**Data lines:**
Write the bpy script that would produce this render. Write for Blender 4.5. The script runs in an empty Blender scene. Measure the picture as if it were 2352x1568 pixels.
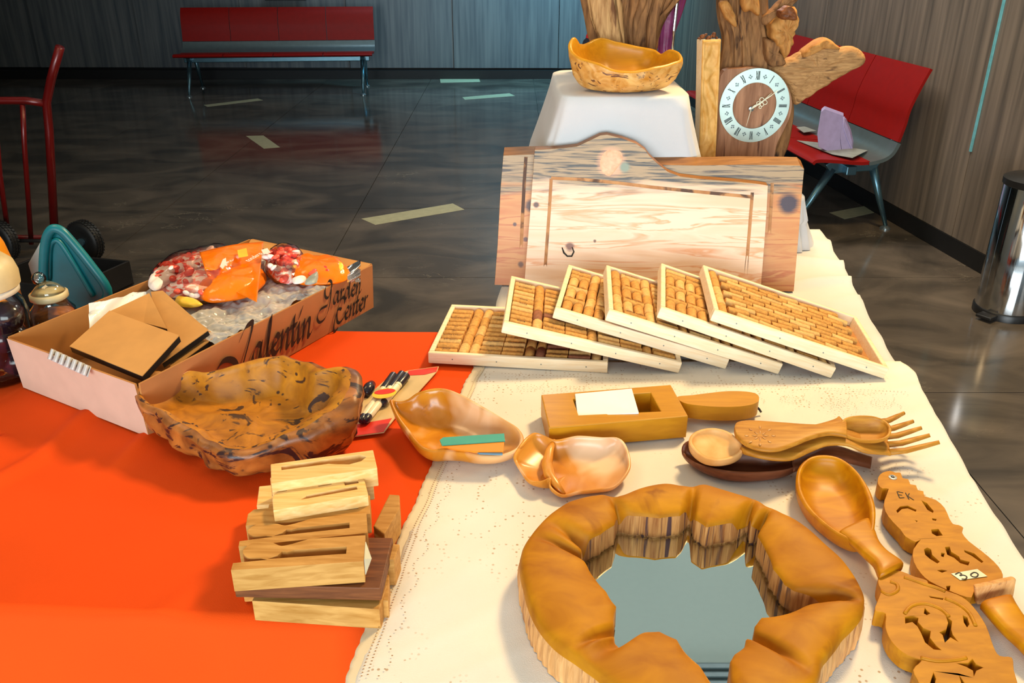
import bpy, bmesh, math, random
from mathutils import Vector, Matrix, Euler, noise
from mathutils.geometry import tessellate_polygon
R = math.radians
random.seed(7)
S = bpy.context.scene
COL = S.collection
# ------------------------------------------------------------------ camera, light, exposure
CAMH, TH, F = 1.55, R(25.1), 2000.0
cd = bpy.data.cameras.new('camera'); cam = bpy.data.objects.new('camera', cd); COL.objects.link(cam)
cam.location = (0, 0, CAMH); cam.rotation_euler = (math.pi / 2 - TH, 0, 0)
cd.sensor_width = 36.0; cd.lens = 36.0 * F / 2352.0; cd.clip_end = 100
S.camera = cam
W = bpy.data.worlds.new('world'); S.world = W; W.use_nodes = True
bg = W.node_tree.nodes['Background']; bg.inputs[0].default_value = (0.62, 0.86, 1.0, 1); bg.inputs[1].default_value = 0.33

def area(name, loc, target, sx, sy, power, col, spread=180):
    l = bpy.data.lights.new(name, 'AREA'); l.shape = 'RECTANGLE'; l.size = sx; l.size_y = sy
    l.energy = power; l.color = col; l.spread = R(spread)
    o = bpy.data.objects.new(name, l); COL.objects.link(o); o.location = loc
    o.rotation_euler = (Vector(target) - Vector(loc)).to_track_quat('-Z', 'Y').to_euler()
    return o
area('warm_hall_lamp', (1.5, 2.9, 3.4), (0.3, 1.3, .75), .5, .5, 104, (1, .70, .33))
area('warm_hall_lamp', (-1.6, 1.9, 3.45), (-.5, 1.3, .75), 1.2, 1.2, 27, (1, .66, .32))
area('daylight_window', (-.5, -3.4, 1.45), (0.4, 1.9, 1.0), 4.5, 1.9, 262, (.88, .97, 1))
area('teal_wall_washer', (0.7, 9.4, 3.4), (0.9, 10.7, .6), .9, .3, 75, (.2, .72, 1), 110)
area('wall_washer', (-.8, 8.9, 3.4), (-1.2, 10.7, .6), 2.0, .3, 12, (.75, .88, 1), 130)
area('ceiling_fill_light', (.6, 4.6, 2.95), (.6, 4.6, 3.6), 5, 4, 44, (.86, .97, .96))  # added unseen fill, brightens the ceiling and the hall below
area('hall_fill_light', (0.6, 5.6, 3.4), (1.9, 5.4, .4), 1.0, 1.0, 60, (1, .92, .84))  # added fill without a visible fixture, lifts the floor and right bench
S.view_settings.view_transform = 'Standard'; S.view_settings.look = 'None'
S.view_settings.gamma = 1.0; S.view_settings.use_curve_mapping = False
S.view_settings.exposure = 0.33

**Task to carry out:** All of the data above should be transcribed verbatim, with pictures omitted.

**The result:**
Write the bpy script that would produce this render. Write for Blender 4.5. The script runs in an empty Blender scene. Measure the picture as if it were 2352x1568 pixels.
import bpy, bmesh, math, random
from mathutils import Vector, Matrix, Euler, noise
from mathutils.geometry import tessellate_polygon
R = math.radians
random.seed(7)
S = bpy.context.scene
COL = S.collection
# ------------------------------------------------------------------ camera, light, exposure
CAMH, TH, F = 1.55, R(25.1), 2000.0
cd = bpy.data.cameras.new('camera'); cam = bpy.data.objects.new('camera', cd); COL.objects.link(cam)
cam.location = (0, 0, CAMH); cam.rotation_euler = (math.pi / 2 - TH, 0, 0)
cd.sensor_width = 36.0; cd.lens = 36.0 * F / 2352.0; cd.clip_end = 100
S.camera = cam
W = bpy.data.worlds.new('world'); S.world = W; W.use_nodes = True
bg = W.node_tree.nodes['Background']; bg.inputs[0].default_value = (0.62, 0.86, 1.0, 1); bg.inputs[1].default_value = 0.33

def area(name, loc, target, sx, sy, power, col, spread=180):
    l = bpy.data.lights.new(name, 'AREA'); l.shape = 'RECTANGLE'; l.size = sx; l.size_y = sy
    l.energy = power; l.color = col; l.spread = R(spread)
    o = bpy.data.objects.new(name, l); COL.objects.link(o); o.location = loc
    o.rotation_euler = (Vector(target) - Vector(loc)).to_track_quat('-Z', 'Y').to_euler()
    return o
area('warm_hall_lamp', (1.5, 2.9, 3.4), (0.3, 1.3, .75), .5, .5, 104, (1, .70, .33))
area('warm_hall_lamp', (-1.6, 1.9, 3.45), (-.5, 1.3, .75), 1.2, 1.2, 27, (1, .66, .32))
area('daylight_window', (-.5, -3.4, 1.45), (0.4, 1.9, 1.0), 4.5, 1.9, 262, (.88, .97, 1))
area('teal_wall_washer', (0.7, 9.4, 3.4), (0.9, 10.7, .6), .9, .3, 75, (.2, .72, 1), 110)
area('wall_washer', (-.8, 8.9, 3.4), (-1.2, 10.7, .6), 2.0, .3, 12, (.75, .88, 1), 130)
area('ceiling_fill_light', (.6, 4.6, 2.95), (.6, 4.6, 3.6), 5, 4, 44, (.86, .97, .96))  # added unseen fill, brightens the ceiling and the hall below
area('hall_fill_light', (0.6, 5.6, 3.4), (1.9, 5.4, .4), 1.0, 1.0, 60, (1, .92, .84))  # added fill without a visible fixture, lifts the floor and right bench
S.view_settings.view_transform = 'Standard'; S.view_settings.look = 'None'
S.view_settings.gamma = 1.0; S.view_settings.use_curve_mapping = False
S.view_settings.exposure = 0.33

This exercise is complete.